The reveal trailer was almost perversely brief. Kokiri Forest. Young Link asleep. The Triforce mark flickering to life on his hand. Logo. Done. Nintendo called it "reborn exclusively for Nintendo Switch 2," which implies a ground-up rebuild rather than another coat of paint over the N64 original—but beyond that, you're reading into vibes.
The art style is the one concrete thing to chew on. It's noticeably more grounded than Breath of the Wild or Tears of the Kingdom—less impressionistic, more textured and detailed. The closest comparison in Nintendo's own back catalogue is Twilight Princess.
Remaking the Game That Wrote the Rules for 3D Adventure
Ocarina of Time launched on N64 in 1998 and has spent the 28 years since being cited as one of the greatest games ever made.

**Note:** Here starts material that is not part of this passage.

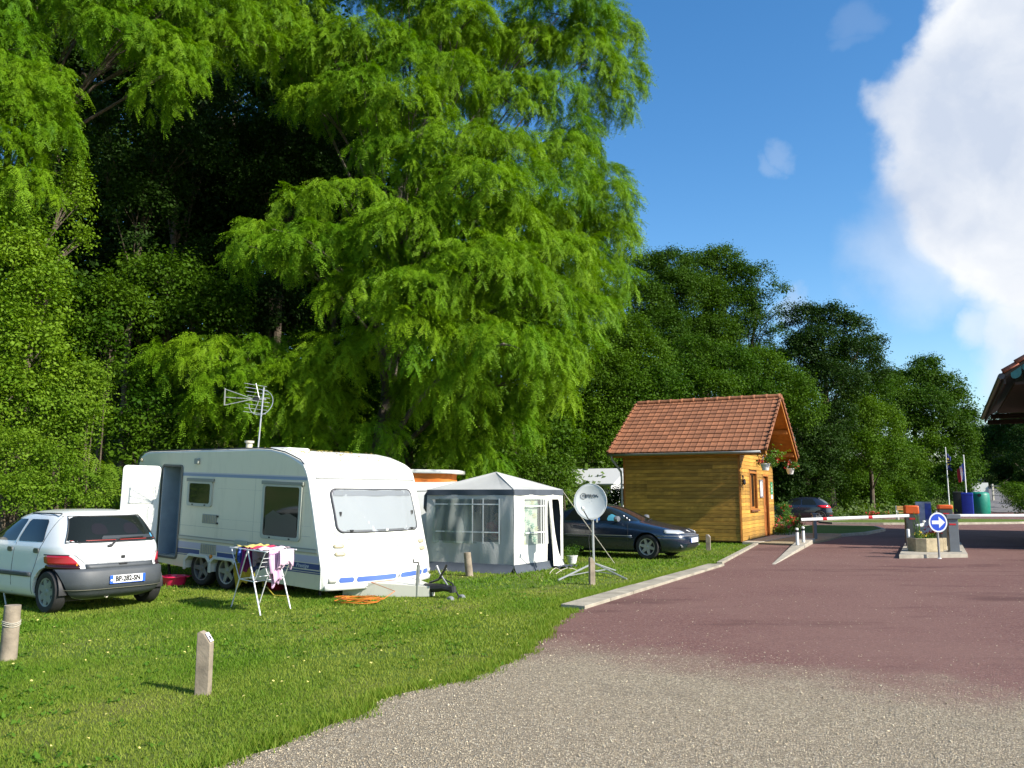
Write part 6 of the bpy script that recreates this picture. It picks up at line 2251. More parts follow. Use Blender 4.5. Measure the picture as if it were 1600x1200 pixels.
MB().tube([CS.rear(.17, .235, -.15), CS.rear(.17, .215, .01)], .026, 10, caps=False).build('exhaust', mat('exhaust', (.35, .33, .27), .4, metal=.6), wc, solid=.006)
MB().lathe([(.012, 0), (.018, .005), (0, .01)], 8, frame_M(CS.rear(.58, .655, .012), (0, -1, 0), (0, 0, 1))).build('reversing_lamp', mat('amber', (.6, .2, .01), .3), wc)
MB().box((1.3, 0, .2), (2.9, 1.2, .1)).build('floor_pan', black_plastic, wc, smooth=0)
m_ = MB()
for _ in range(60):
    x, y = random.uniform(.2, .9), random.uniform(-.42, .42)
    c = Vector((x, y, CS.z[-1] + .002 - .0 * y))
    zz = 1.392 - .10 * max(0, abs(y) - .2) ** 1.0 * .5
    s_ = random.uniform(.01, .018)
    m_.add([Vector((x, y, zz)) + Vector((math.cos(k) * s_, math.sin(k) * s_, .004)) for k in (0, 1.6, 3.1, 4.7)], [(0, 1, 2, 3)], Matrix.Translation(hb) @ Matrix.Rotation(car_rot, 4, 'Z'))
tag(m_.build('fallen_blossom', MATS['blossom_yellow'], smooth=0), 'yellow fallen blossom on the white car roof', 'fallen blossom', kind='stuff')

# --- dark blue car by the cabin
car_blue = mat('car_blue', (.008, .016, .034), .22, coat=.8, spec=.5)
XS = CarShape([(.17, -.55, 3.42, .74), (.23, -.72, 3.56, .82), (.36, -.80, 3.63, .862), (.48, -.82, 3.645, .875), (.56, -.82, 3.63, .878), (.64, -.80, 3.58, .876), (.72, -.76, 3.42, .868), (.80, -.72, 3.06, .855), (.87, -.66, 2.70, .84), (.92, -.58, 2.46, .82), (1.02, -.32, 2.22, .775), (1.14, .02, 1.94, .715), (1.25, .35, 1.66, .655), (1.31, .58, 1.45, .60), (1.345, .80, 1.24, .49), (1.362, .95, 1.10, .33), (1.366, 1.0, 1.04, .15)], 4.6)
fwd = np.array([.85, -.53])
fwd = fwd / np.linalg.norm(fwd)
left = np.array([-fwd[1], fwd[0]])
fc = np.array([3.39, 21.17]) + left * .80 - fwd * 2.74
dc = thing('parked_car', 'dark blue car parked beside the wooden cabin behind the satellite dish', 'car', (fc[0], fc[1], 0), math.atan2(fwd[1], fwd[0]), group='parked cars')
XS.body('body', car_blue, dc, [(0, .45, 1, .31), (0, -1, -.45, .31), (2.74, .45, 1, .31), (2.74, -1, -.45, .31)], .36)
for x in (0, 2.74):
    for s_ in (-1, 1):
        wheel(dc, (x, s_ * .755, .31), .31, .19, alloy, 6, s_, .66)
        arch_liner(dc, x, s_, .42, .82, .31, .352)
for sg in (-1, 1):
    CS_ = XS
    XS.patch('side_window', 'side', (.935, 1.24), lerp(.38, .62), lerp(1.02, 1.0), glass_dark, dc, .003, .03, 12, 8, sg)
    XS.patch('side_window', 'side', (.935, 1.24), lerp(1.10, 1.07), lerp(2.05, 1.58), glass_dark, dc, .003, .03, 12, 8, sg)
    XS.patch('quarter_window', 'side', (.94, 1.05), lerp(2.10, 2.02), lerp(2.22, 2.06), glass_dark, dc, .003, .01, 4, 4, sg)
    XS.patch('chrome_strip', 'side', (.565, .582), lerp(.40, .40), lerp(2.35, 2.35), steel, dc, .012, 0, 18, 2, sg, .006)
    XS.patch('side_moulding', 'side', (.50, .563), lerp(.40, .40), lerp(2.35, 2.35), car_blue, dc, .008, .01, 18, 3, sg, .01)
    m_ = MB()
    for p_ in ([(1.06, .92), (1.06, .24)], [(2.22, .90), (2.24, .62), (2.22, .24)], [(.20, .92), (.30, .62), (.38, .52)]):
        m_.tube(XS.line('side', p_, sg=sg), .004, 4)
    m_.build('door_seam', seam_m, dc)
    m_ = MB()
    m_.tube([(1.98, sg * .80, .95), (1.99, sg * .87, .97)], .022, 6)
    m_.lathe([(0, -.05), (.075, -.04), (.09, 0), (.08, .05), (0, .06)], 14, Matrix.Translation((1.98, sg * .95, .99)) @ frame_M((0, 0, 0), (0, 1, 0), (0, 0, 1)) @ Matrix.Diagonal((1.35, .85, 1, 1)))
    m_.build('wing_mirror', mat('mirror_grey', (.13, .14, .16), .35), dc)
    for x in (1.0 - .62 + .62, .98):
        pass
    MB().prism(rrect(1.14, 1.32, .76, .81, .02, 3), 0, .02, frame_M((0, -XS.side(1.2, .79, 1)[1], 0), (1, 0, 0), (0, 0, 1)) if sg < 0 else frame_M((2.46, XS.side(1.2, .79, 1)[1], 0), (-1, 0, 0), (0, 0, 1))).build('door_handle', black_plastic, dc, smooth=30)
    hl = XS.patch('headlight', 'front', (.645, .735), (lambda v: .36 - .0 * v) if sg > 0 else (lambda v: -.80 + .06 * v), (lambda v: .80 - .06 * v) if sg > 0 else (lambda v: -.36), mat('headlight', (.55, .57, .58), .15, metal=.3, coat=1.0), dc, .008, .02, 14, 5, 1, .01)
ws = XS.patch('windscreen', 'front', (.93, 1.27), lerp(-.74, -.58), lerp(.74, .58), glass_dark, dc, .004, .04, 20, 12)
for k in range(3):
    MB().prism(rrect(-.03, .03, -.02, .02, .004, 2), 0, .003, frame_M(XS.front(-.66 + .035 * k, .955 + .05 * k, .008), (0, 1, 0), (-.6, 0, .8))).build('windscreen_sticker', white_sheet, ws, smooth=0)
wpr = MB().tube([XS.front(-.1, .925, .02), XS.front(.45, .96, .02)], .008, 5).build('wiper', black_plastic, ws)
XS.patch('grille', 'front', (.655, .72), lerp(-.33, -.33), lerp(.33, .33), black_plastic, dc, .006, .01, 14, 4)
m_ = MB()
for s_ in (0, 1):
    m_.tube([XS.front(-.05, .67 + .022 * s_, .012), XS.front(0, .69 + .022 * s_, .014), XS.front(.05, .67 + .022 * s_, .012)], .005, 5)
m_.build('badge', steel, dc)
fb = bumper(XS, [(.20, -.01), (.24, .01), (.34, .02), (.50, .022), (.56, .02), (.60, .008), (.62, -.01)], 2.74, .365, .31, car_blue, dc, False)
XS.patch('bumper_strip', 'front', (.575, .592), lerp(-.86, -.86), lerp(.86, .86), steel, fb, .024, 0, 26, 2, 1, .005)
MB().tube([XS.side(3.2, .583, -1, .02), XS.side(3.35, .583, -1, .02), XS.side(3.5, .583, -1, .022)], .009, 5).build('bumper_strip', steel, fb)
pm = frame_M(XS.front(0, .47, .03), (0, 1, 0), (0, 0, 1))
pl = MB().prism(rrect(-.26, .26, -.056, .056, .01, 3), 0, .006, pm).build('number_plate', plate_white, dc, smooth=0)
MB().prism([(-.26, -.055), (-.215, -.055), (-.215, .055), (-.26, .055)], .006, .0075, pm).build('plate_band', plate_blue, pl, smooth=0)
for sg in (-1, 1):
    MB().prism(rrect(-.07, .07, -.02, .02, .01, 3), 0, .01, frame_M(XS.front(sg * .58, .33, .022), (0, 1, 0), (0, 0, 1))).build('fog_lamp', steel, fb, smooth=0)
XS.patch('air_intake', 'front', (.29, .37), lerp(-.4, -.4), lerp(.4, .4), black_plastic, fb, .024, .02, 12, 3)
MB().box((1.4, 0, .2), (3.4, 1.3, .1)).build('floor_pan', black_plastic, dc, smooth=0)
# something blue lying on the seats
XS.patch('blue_bag', 'side', (.94, 1.06), lerp(1.18, 1.24), lerp(1.45, 1.40), mat('bag_blue', (.02, .12, .38), .6), dc, .0045, .03, 6, 5, -1)
XS.patch('blue_bag', 'side', (.94, 1.10), lerp(1.62, 1.66), lerp(1.98, 1.78), mat('bag_teal', (.05, .24, .34), .6), dc, .0045, .04, 6, 5, -1)

# --- dark hatchback far off by the grass bed
HS = CarShape([(.18, -.40, 3.2, .74), (.25, -.62, 3.38, .83), (.40, -.70, 3.46, .88), (.55, -.70, 3.47, .89), (.66, -.68, 3.42, .888), (.78, -.66, 3.18, .88), (.88, -.62, 2.86, .87), (.97, -.56, 2.58, .85), (1.08, -.47, 2.26, .80), (1.22, -.33, 1.90, .73), (1.35, -.12, 1.58, .66), (1.43, .12, 1.32, .56), (1.47, .45, 1.05, .38), (1.48, .65, .9, .18)], 4.4)
ffw = np.array([-.93, .36]) / math.hypot(.93, .36)
hc = gp(1282, 815.5)
flf = np.array([-ffw[1], ffw[0]])
hcp = np.array([hc[0], hc[1]]) - flf * .78
fcar = thing('parked_car', 'dark hatchback with red tail lamp parked far off in the shade right of the cabin', 'car', (hcp[0], hcp[1], 0), math.atan2(ffw[1], ffw[0]), group='parked cars')
car_black = mat('car_black', (.010, .014, .026), .2, coat=.8)
HS.body('body', car_black, fcar, [(0, .45, 1, .32), (0, -1, -.45, .32), (2.61, .45, 1, .32), (2.61, -1, -.45, .32)], .37)
for x in (0, 2.61):
    for s_ in (-1, 1):
        wheel(fcar, (x, s_ * .77, .32), .32, .2, alloy, 5, s_, .68)
        arch_liner(fcar, x, s_, .42, .83, .32, .36)
HS.patch('rear_window', 'rear', (1.06, 1.36), lerp(-.66, -.55), lerp(.66, .55), mat('glass_pale', (.10, .12, .13), .05, spec=.8), fcar, .005, .05, 14, 8)
for sg in (-1, 1):
    HS.patch('side_window', 'side', (1.0, 1.33), lerp(.15, .36), lerp(1.0, .97), glass_dark, fcar, .003, .03, 10, 6, sg)
    HS.patch('side_window', 'side', (1.0, 1.33), lerp(1.06, 1.03), lerp(2.15, 1.58), glass_dark, fcar, .003, .03, 10, 6, sg)
    HS.patch('tail_light', 'rear', (.82, .98), (lambda v: .50) if sg > 0 else (lambda v: -.86), (lambda v: .86) if sg > 0 else (lambda v: -.50), mat('lamp_bright', (.55, .012, .02), .15, coat=.6), fcar, .012, .03, 12, 5, 1, .014)
HS.patch('number_plate', 'rear', (.50, .61), lerp(-.26, -.26), lerp(.26, .26), plate_white, fcar, .012, .01, 6, 3)
HS.patch('rear_reflector', 'rear', (.36, .40), lerp(.45, .45), lerp(.7, .7), lamp_red, fcar, .012, .005, 4, 2)
HS.patch('spoiler', 'rear', (1.39, 1.42), lerp(-.52, -.50), lerp(.52, .50), car_black, fcar, .05, .0, 10, 3, 1, .03)
HS.patch('chrome_bar', 'rear', (.745, .765), lerp(-.3, -.3), lerp(.3, .3), steel, fcar, .012, 0, 8, 2)
MB().box((1.35, 0, .22), (3.3, 1.3, .1)).build('floor_pan', black_plastic, fcar, smooth=0)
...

Lock-on targeting, puzzle dungeons, a layered open world—a lot of what players now take for granted in action-adventure games traces back to this one. A 3DS remaster landed in 2011. The original sits on Switch Online. Neither is what Nintendo appears to be doing here.
The lack of any gameplay footage—for a game supposedly releasing in 2026—is conspicuous. A dedicated showcase feels inevitable, probably once Star Fox launches on June 25 and Nintendo needs something new to talk about.
The remake is exclusive to Nintendo Switch 2—no original Switch version. For a console that's been light on major first-party releases in its first year, Ocarina of Time is the kind of title that makes the hardware feel necessary.